Thought I'd make a thread for this since it can cover a lot of ground and comes up a lot these days, both in the ring and in people debating about wrestling in general. I recently reviewed a relevant match from my recommend thread and thought I might as well share it here!

Jushin Liger, Ebessan, & Tigers Mask vs. Super Delfin, Perro, & Kuishinbo Kamen 11/24/03 Osaka Pro Tokyo Holiday Paradise

I suspected what this match would be when I saw it was Osaka Pro, and I was not disappointed to see that I was right! This is a Japanese comedy match in it's purest form, and that really, really works for me. Ebessan and Kamen are flat out comedy wrestlers, and spent the beginning of the match "fighting", i.e. posing and playing to the crowd and trying to get their partners to tag them so they wouldn't have to do any work. They do a wonderful job including Liger, who has comedic chops all his own. Several points in the match involve Liger getting excited to so some comedic trope, only for everyone around him to suddenly so something different or act very serious and look at him like he's nuts. There's something called "The M-Pro Hop" (I believe, anyway) where after a hectic comedy sequence, everyone in the ring turns around and hops suddenly. Don't ask me to explain it in more detail, but it's a thing! At one point they're going to do it in the match, and Liger's very excited, but when the moment comes everyone else crouches down and he's left hopping all by himself. Poor Liger! But yes, he did a wonderful job with everything as expected. You also get absurd running gags like Ebessan continuously baseball sliding into the same random ringside cameraman all through the match, and a lot of verbal joking that was obviously lost on me (Deg, feel free to translate if there's anything worthwhile!).
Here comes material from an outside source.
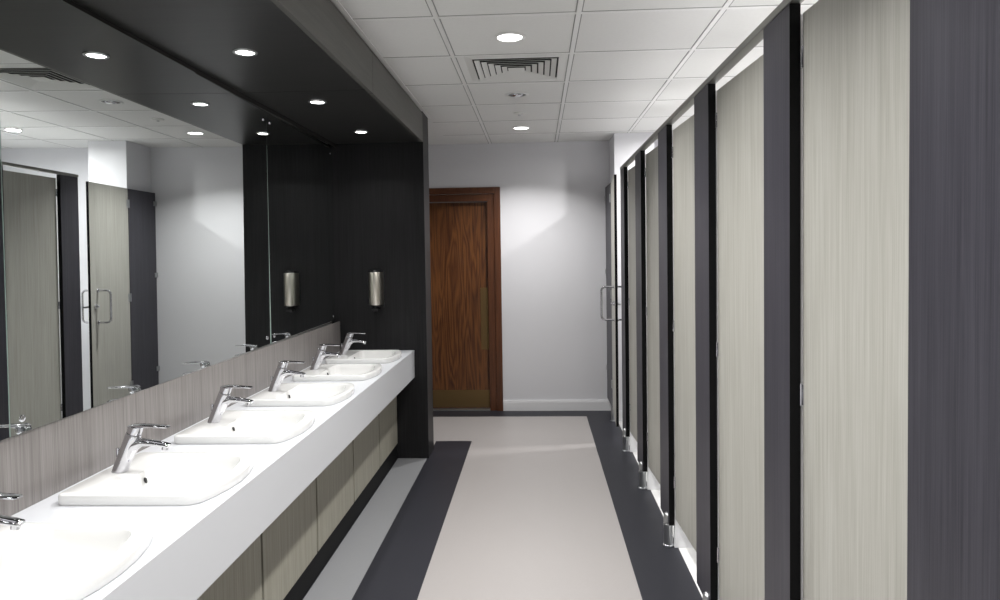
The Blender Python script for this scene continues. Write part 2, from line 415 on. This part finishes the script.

It's very obvious to see that this kind of wrestling was an influence on companies like CHIKARA, and as a fan of this stuff I thought it was great fun.

Obviously this is great if you're a fan of this type of stuff, but it's also interesting to see how influential this stuff is in the modern tropes that drive guys like Jim Cornette up the wall, and how many of them originated in the supposedly super-serious land of Japan! Any favorite comedic moments in wrestling, if not full matches then just moments over the years?